Wednesday, October 25, 2023

Clarke: English (33)

Here are some more fables from H. Clarke's Latin textbook Fabulae Aesopi selectae, or, Select fables of Aesop, and you can click here for all the fables reposted from this book at the blog.


161. Of a Gnat Asking Meat and Lodging of a Bee
When the gnat in the winter time conjectured that he should perish with cold and hunger, he went to the hives of the bees, asking meat and lodging from them, which if he should obtain from them, he promised that he would teach their children the art of musick. Then a certain bee answered, "But I had rather that my children should learn my art, which will be able to exempt them from the danger of hunger and cold."
Moral.
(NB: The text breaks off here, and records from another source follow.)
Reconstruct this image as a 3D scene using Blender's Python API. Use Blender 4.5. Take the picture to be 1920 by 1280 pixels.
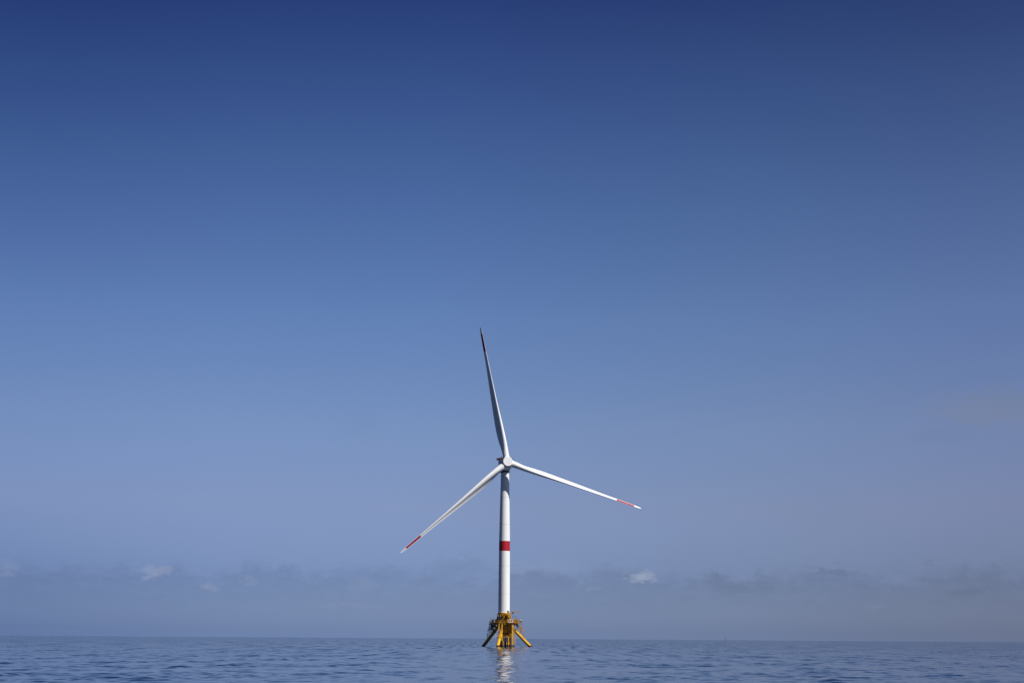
import bpy, bmesh, math, random
import numpy as np
from mathutils import Vector, Matrix
R = math.radians
PI = math.pi
random.seed(7)
for o in list(bpy.data.objects):
    bpy.data.objects.remove(o)
scene = bpy.context.scene
col = scene.collection

# ------------------------------------------------------------------ camera
CAM_D, CAM_H = 760.4, 4.6
PITCH, YAW, ROLL = 0.2279, 0.0048, 0.0065
cam_data = bpy.data.cameras.new('camera')
cam = bpy.data.objects.new('camera', cam_data)
col.objects.link(cam)
cam_data.sensor_width = 36.0
cam_data.lens = 45.0
cam_data.clip_start = 0.5
cam_data.clip_end = 150000.0
_r = Vector((math.cos(YAW), -math.sin(YAW), 0))
_f0 = Vector((math.sin(YAW), math.cos(YAW), 0))
_f = math.cos(PITCH) * _f0 + Vector((0, 0, math.sin(PITCH)))
_u = -math.sin(PITCH) * _f0 + Vector((0, 0, math.cos(PITCH)))
_r2 = math.cos(ROLL) * _r + math.sin(ROLL) * _u
_u2 = -math.sin(ROLL) * _r + math.cos(ROLL) * _u
cm = Matrix((_r2, _u2, -_f)).transposed().to_4x4()
cm.translation = Vector((0, -CAM_D, CAM_H))
cam.matrix_world = cm
scene.camera = cam

# ------------------------------------------------------------------ light
SUN_AZ, SUN_EL = R(124), R(48)          # azimuth clockwise from +Y
SKY_STRENGTH = 0.1
sun_dir = Vector((math.sin(SUN_AZ) * math.cos(SUN_EL), math.cos(SUN_AZ) * math.cos(SUN_EL), math.sin(SUN_EL)))
sd = bpy.data.lights.new('sun', 'SUN')
sd.energy = 5.0
sd.angle = R(0.53)
sd.color = (1.0, 0.975, 0.935)
sun = bpy.data.objects.new('sun', sd)
col.objects.link(sun)
sun.rotation_euler = sun_dir.to_track_quat('Z', 'Y').to_euler()
sun.location = sun_dir * 400

vs = scene.view_settings
vs.view_transform = 'Standard'
vs.look = 'None'
vs.exposure = 0.0
vs.gamma = 1.0
vs.use_curve_mapping = False

# ------------------------------------------------------------------ sky
world = bpy.data.worlds.new('World')
scene.world = world
world.use_nodes = True
wt = world.node_tree
wt.nodes.clear()


def nd(tree, kind, **kw):
    n = tree.nodes.new(kind)
    for k, v in kw.items():
        setattr(n, k, v)
    return n


def mth(tree, op, a, b=None, c=None, clamp=False):
    n = nd(tree, 'ShaderNodeMath', operation=op, use_clamp=clamp)
    for i, v in enumerate((a, b, c)):
        if v is None:
            continue
        if isinstance(v, (int, float)):
            n.inputs[i].default_value = v
        else:
            tree.links.new(v, n.inputs[i])
    return n.outputs[0]


def ramp(tree, fac, stops, interp='LINEAR'):
    n = nd(tree, 'ShaderNodeValToRGB')
    cr = n.color_ramp
    cr.interpolation = interp
    while len(cr.elements) > 1:
        cr.elements.remove(cr.elements[-1])
    first = True
    for p, c in stops:
        if isinstance(c, (int, float)):
            c = (c, c, c)
        e = cr.elements[0] if first else cr.elements.new(p)
        first = False
        e.position = p
        e.color = (c[0], c[1], c[2], 1)
    tree.links.new(fac, n.inputs[0])
    return n.outputs[0]


out = nd(wt, 'ShaderNodeOutputWorld')
bg = nd(wt, 'ShaderNodeBackground')
bg.inputs['Strength'].default_value = SKY_STRENGTH
wt.links.new(bg.outputs[0], out.inputs[0])
sky = nd(wt, 'ShaderNodeTexSky', sky_type='NISHITA')
sky.sun_disc = False
sky.sun_elevation = SUN_EL
sky.sun_rotation = SUN_AZ
sky.altitude = 0
sky.air_density = 1.0
sky.dust_density = 1.0
sky.ozone_density = 1.0
SKY_MUL = [(0.0, (0.5695, 0.8031, 1.7124)), (0.00394, (0.5085, 0.7171, 1.5289)), (0.0294, (0.4155, 0.5249, 1.0373)), (0.04228, (0.4789, 0.5571, 0.9766)), (0.06305, (0.5816, 0.6027, 0.9122)), (0.10245, (0.6457, 0.6893, 0.9441)), (0.15544, (0.5879, 0.6908, 0.9759)), (0.20828, (0.4614, 0.5923, 0.8994)), (0.26026, (0.3225, 0.4415, 0.7695)), (0.31074, (0.1896, 0.273, 0.5982)), (0.4, (0.1175, 0.1692, 0.3709)), (0.6, (0.0758, 0.1092, 0.2393))]
geo = nd(wt, 'ShaderNodeTexCoord')
sep = nd(wt, 'ShaderNodeSeparateXYZ')
wt.links.new(geo.outputs['Generated'], sep.inputs[0])
wx, wy, wz = sep.outputs
elev = mth(wt, 'MULTIPLY', mth(wt, 'ARCSINE', wz), 180 / PI)      # degrees
azim = mth(wt, 'MULTIPLY', mth(wt, 'ARCTAN2', wx, wy), 180 / PI)
efac = mth(wt, 'DIVIDE', elev, 90.0, clamp=True)
mul = nd(wt, 'ShaderNodeMix', data_type='RGBA', blend_type='MULTIPLY')
mul.inputs[0].default_value = 1.0
wt.links.new(sky.outputs[0], mul.inputs[6])
wt.links.new(ramp(wt, efac, SKY_MUL), mul.inputs[7])
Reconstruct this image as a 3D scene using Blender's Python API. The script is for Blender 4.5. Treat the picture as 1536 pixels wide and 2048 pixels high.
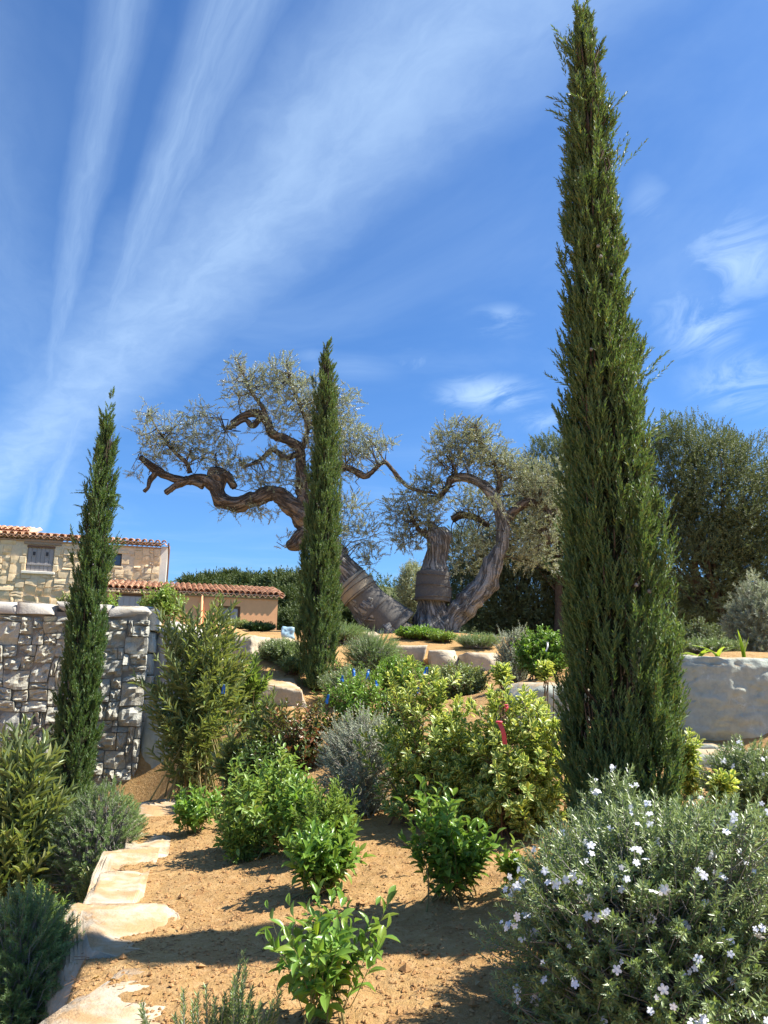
import bpy, math
import numpy as np
from mathutils import Matrix, Vector
for _o in list(bpy.data.objects): bpy.data.objects.remove(_o)
scn = bpy.context.scene
COL = scn.collection
R = math.radians
# ------------------------------------------------------------------ camera
W, H, F = 1536, 2048, 1538.0                      # photograph size and focal length in its pixels
PITCH, ROLL = R(12.5), R(0.96)
_f = np.array([0, math.cos(PITCH), math.sin(PITCH)]); _u0 = np.array([0, -math.sin(PITCH), math.cos(PITCH)]); _r0 = np.array([1., 0, 0])
CR = math.cos(ROLL)*_r0 + math.sin(ROLL)*_u0; CU = -math.sin(ROLL)*_r0 + math.cos(ROLL)*_u0; CF = _f
EYE = np.array([0., 0., 1.6])
cam = bpy.data.cameras.new('camera'); camo = bpy.data.objects.new('camera', cam); COL.objects.link(camo)
cam.sensor_fit = 'VERTICAL'; cam.sensor_height = 36; cam.lens = F/H*36; cam.clip_end = 6000; cam.clip_start = 0.05
m4 = Matrix.Identity(4)
for i in range(3):
    m4[i][0], m4[i][1], m4[i][2], m4[i][3] = CR[i], CU[i], -CF[i], EYE[i]
camo.matrix_world = m4; scn.camera = camo
def ray(px, py): return CR*((px-W/2)/F) + CU*((H/2-py)/F) + CF
def at(px, py, Y):
    d = ray(px, py); return EYE + d*((Y-EYE[1])/d[1])
def proj(p):
    q = np.asarray(p)-EYE; z = q@CF; return W/2 + F*(q@CR)/z, H/2 - F*(q@CU)/z
def mpp(Y): return Y/F*1.02                       # metres per photograph pixel at a distance
# ------------------------------------------------------------------ sky, sun, exposure
SUN_EL = R(52); SUN_DIR = np.array([0.99, 0.03])  # horizontal direction towards the sun
SUN_DIR = SUN_DIR/np.linalg.norm(SUN_DIR)
to_sun = Vector((SUN_DIR[0]*math.cos(SUN_EL), SUN_DIR[1]*math.cos(SUN_EL), math.sin(SUN_EL)))
sl = bpy.data.lights.new('sun', 'SUN'); sl.energy = 5.0; sl.angle = R(0.53); sl.color = (1, .95, .86)
so = bpy.data.objects.new('sun', sl); COL.objects.link(so); so.location = (20, 5, 40)
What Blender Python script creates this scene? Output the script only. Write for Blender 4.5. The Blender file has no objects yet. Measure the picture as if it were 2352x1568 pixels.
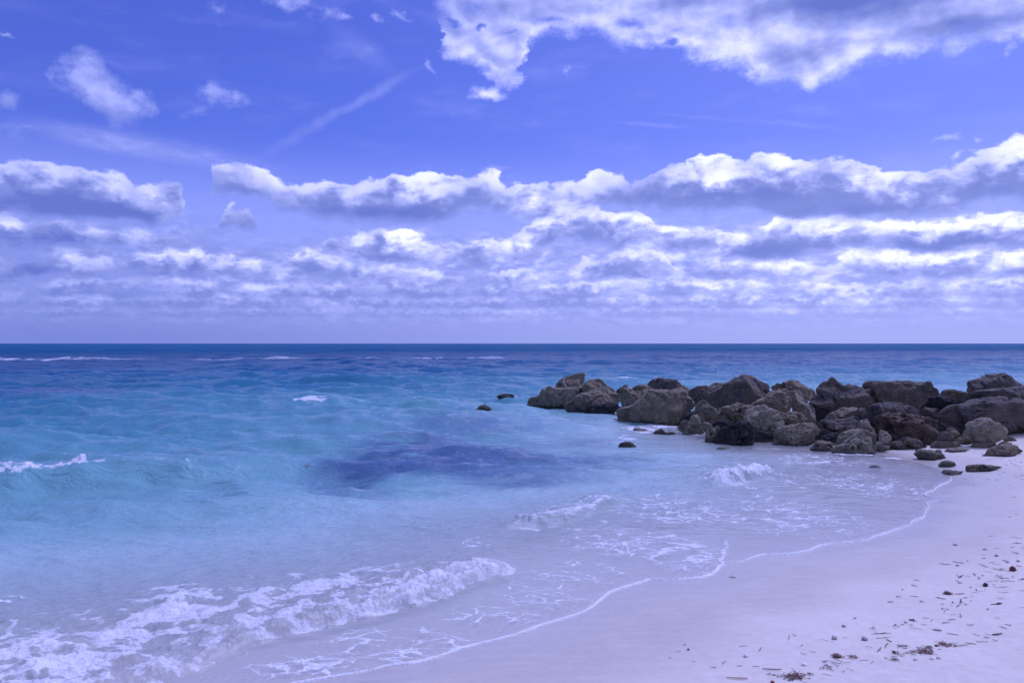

The fable admonishes us that we instruct our children in those arts which are able to defend them from want.



162. Of the Ass the Trumpeter and the Hare the Letter-Carrier
The lion, the king of the four-footed beasts, about to fight against the birds, disposed his troops, but being asked by the bear, how the sluggishness of the ass or the fearfulness of the hare would bring victory to him, whom he saw to be present there among the rest, he answered, "The ass, with the sound of his trumpet, will rouse the soldiers to the fight, but the hare will perform the office of a letter-bearer through the swiftness of his feet." 
Moral. This fable signifies that no one is so contemptible, who cannot be profitable to us in some thing.



163. Of the Hawks Enemies among Themselves, whom the Doves Reconciled
The hawks enemies among themselves contended daily, and busied with their own enmities they very little infested the other birds. The doves grieving, ambassadors being sent, reconciled them, but they , when they were made friends among themselves did not cease to harass and kill the other weaker birds, and chiefly the doves. Then the doves said, by how much was the discord of the hawks better for us, than their agreement.
Moral. This fable admonishes that the hatreds of bad citizens among themselves rather are to be nourished than extinguished that, whilst they contend among themselves, they may permit good men to live quietly.



164. Of an Old Man Being Willing to Defer Death
A certain old man asked death who came to snatch him out of life, that he would delay till he made his will and prepared the other necessary things for so great a journey. To whom death said, "Why warned so often by me hast thou not prepared thyself?" And,when he said that he never had seen him before, he said, "When daily I snatched away not only thy equals of which none almost now remain, but also young men, boys, and infants, did not I admonish thee of thy mortality? When thou perceivedst thine eyes to grown dim, thy hearing to be lessened, and thy other senses to decay daily, did I not say to thee, that I was near? And dost thou deny that thou hast been admonished? Wherefore it is not to be deferred longer."
Moral. This fable shows that we ought to live as if always we saw death to be present.



165. Of a Covetout Man Speaking to a Bag of Money
A certain covetous man about to die and about to leave a vast heap of golden pieces ill gotten, asked a bag of monies which he commanded to be brought to him to whom he was about to produce pleasure? To whom the bag said, "To thine heirs, who will lavish the monies gotten by thee with so great sweat upon whores and feasts, and to the devils, who will torment thy soul with eternal punishments."
Moral. This fable shows it to be a most foolish thing to labour in those things, which may be about to produce joy to others, but torments to us.